* [DATA SECTION]
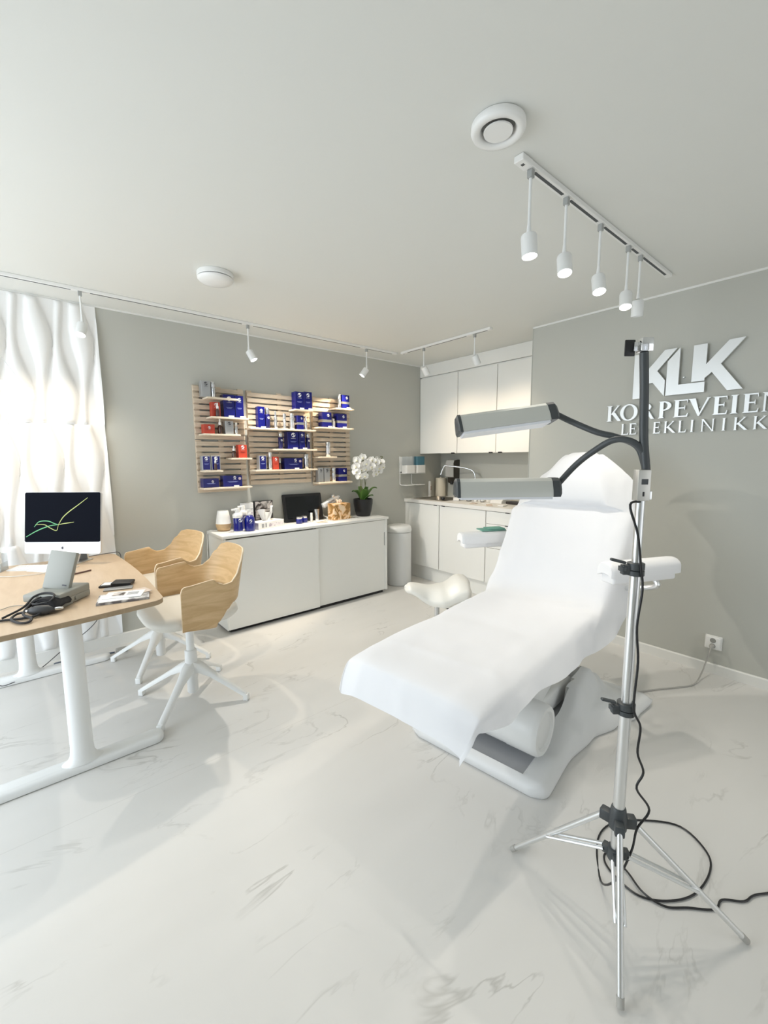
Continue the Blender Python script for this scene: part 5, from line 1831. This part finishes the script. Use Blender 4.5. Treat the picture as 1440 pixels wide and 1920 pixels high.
# thin dark pad / pen by the mouse
b = MB(); b.tube([(0, 0, 0.005), (0.11, 0.055, 0.005)], 0.0045, 8)
o = b.build('pen', mat('brown_pen', (0.12, 0.06, 0.05), 0.4)); o.location = (0.155, 3.02, ZD); tag(o, 'brown pen on the desk right of the mouse', 'pen')

# acrylic holder at the far left
t = thing('brochure_holder', 'clear holder with stacked white cards at the left picture edge', 'card holder', (-0.205, 3.46, ZD), math.radians(-20))
b = MB(); b.box(-0.075, 0.075, -0.05, 0.05, 0, 0.006); b.box(-0.075, 0.075, 0.044, 0.05, 0.006, 0.10); b.box(-0.075, 0.075, -0.05, -0.046, 0.006, 0.03); b.box(0.071, 0.075, -0.046, 0.044, 0.006, 0.05); b.build('holder', CLEAR, t, smooth=False)
b = MB(); b.box(-0.065, 0.065, -0.040, 0.0, 0.007, 0.075, 0.001, 1); b.box(-0.065, 0.05, 0.004, 0.040, 0.007, 0.11, 0.001, 1); b.build('cards', PAPER, t)

# grey blood pressure unit with tilted display
t = thing('blood_pressure_monitor', 'grey tabletop blood pressure unit with upright tilted panel on the desk', 'medical device', (0.078, 2.497, ZD), math.radians(-40))
b = MB()
b.box(-0.085, 0.085, -0.10, 0.10, 0.030, 0.066, 0.008, 3)
b.box(-0.085, 0.085, -0.02, 0.10, 0.002, 0.034, 0.006, 2)
b.box(-0.080, 0.085, -0.098, -0.02, 0.0, 0.010, 0.003, 2)
b.box(0.070, 0.085, -0.09, 0.0, 0.008, 0.034, 0.003, 2)
b.build('unit_body', TERM, t)
Mt = Matrix.Translation((-0.008, 0.005, 0.060)) @ Matrix.Rotation(math.radians(-16), 4, 'X') @ Matrix.Rotation(math.radians(7), 4, 'Y')
b = MB(); b.box(-0.063, 0.063, -0.011, 0.011, 0.0, 0.180, 0.004, 2, M=Mt); p = b.build('display_panel', TERM, t)
b = MB(); b.box(0.030, 0.050, -0.0118, -0.0111, 0.020, 0.026, M=Mt); b.build('print_lines', DARKINK, p, smooth=False)
# cuff, bulb and hoses
t = thing('blood_pressure_cuff', 'bundled black arm cuff with coiled tubes and grey bulb on the desk', 'blood pressure cuff', (0.01, 2.38, ZD))
rc = random.Random(5)
b = MB()
for k in range(5):
    cx, cy = 0.035 + 0.006 * k, 0.02 - 0.01 * k
    prof = []
    n = 22
    A = 0.062 - 0.009 * k
    rings = []
    for i in range(n + 1):
        a = PI * (0.04 + 0.92 * i / n)
        x, z = A * math.cos(a) * 1.05, (0.020 + 0.040 * math.sin(a) * (1 - 0.12 * k))
        rings.append((x, z))
    dirn = Vector((0.80, -0.6, 0)); nn = Vector((0.6, 0.80, 0))
    rows = []
    for x, z in rings:
        rows.append([Vector((cx, cy, 0)) + dirn * x + nn * w + Vector((0, 0, z + 0.003 * math.sin(w * 90 + x * 40))) for w in (-0.05, -0.02, 0.01, 0.045)])
    b.grid(rows)
o = b.build('cuff', mat('black_cloth', (0.010, 0.010, 0.012), 0.9), t, angle=180, mods=[('SOLIDIFY', dict(thickness=0.007))])
b = MB(); 
q = Matrix.Translation((0.005, -0.055, 0.022)) @ Matrix.Rotation(math.radians(-20), 4, 'Z')
b.lathe([(0.002, -0.052), (0.012, -0.048), (0.021, -0.028), (0.0225, -0.005), (0.020, 0.02), (0.011, 0.038), (0.007, 0.046)], 24, (0, 0, 0), 'x', M=q)
b.build('bulb', mat('grey_rubber', (0.045, 0.047, 0.05), 0.5), t, angle=80)
b = MB(); b.lathe([(0.007, 0.044), (0.008, 0.06), (0.005, 0.075)], 12, (0, 0, 0), 'x', M=q); b.lathe([(0.007, -0.066), (0.009, -0.052)], 12, (0, 0, 0), 'x', M=q); b.build('valve', CHROME, t)
b = MB(); b.tube(spl([(-0.045, -0.035, 0.02), (-0.08, -0.02, 0.015), (-0.10, -0.06, 0.008), (-0.075, -0.13, 0.007), (-0.045, -0.145, 0.007), (-0.035, -0.11, 0.012), (-0.06, -0.05, 0.02), (-0.02, 0.02, 0.05), (0.03, 0.06, 0.055)], 8), 0.0052, 8); b.build('air_hose', RUBBER, t)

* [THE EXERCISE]
Write out each line of the listing above, exactly, from its first line to the line holding "o = b.build('pen', mat('brown_pen', (0.12, 0.06, 0.05), 0.4));", inclusive. Skip the pictures.

* [EXERCISE RESULT]
Continue the Blender Python script for this scene: part 5, from line 1831. This part finishes the script. Use Blender 4.5. Treat the picture as 1440 pixels wide and 1920 pixels high.
# thin dark pad / pen by the mouse
b = MB(); b.tube([(0, 0, 0.005), (0.11, 0.055, 0.005)], 0.0045, 8)
o = b.build('pen', mat('brown_pen', (0.12, 0.06, 0.05), 0.4)); o.location = (0.155, 3.02, ZD); tag(o, 'brown pen on the desk right of the mouse', 'pen')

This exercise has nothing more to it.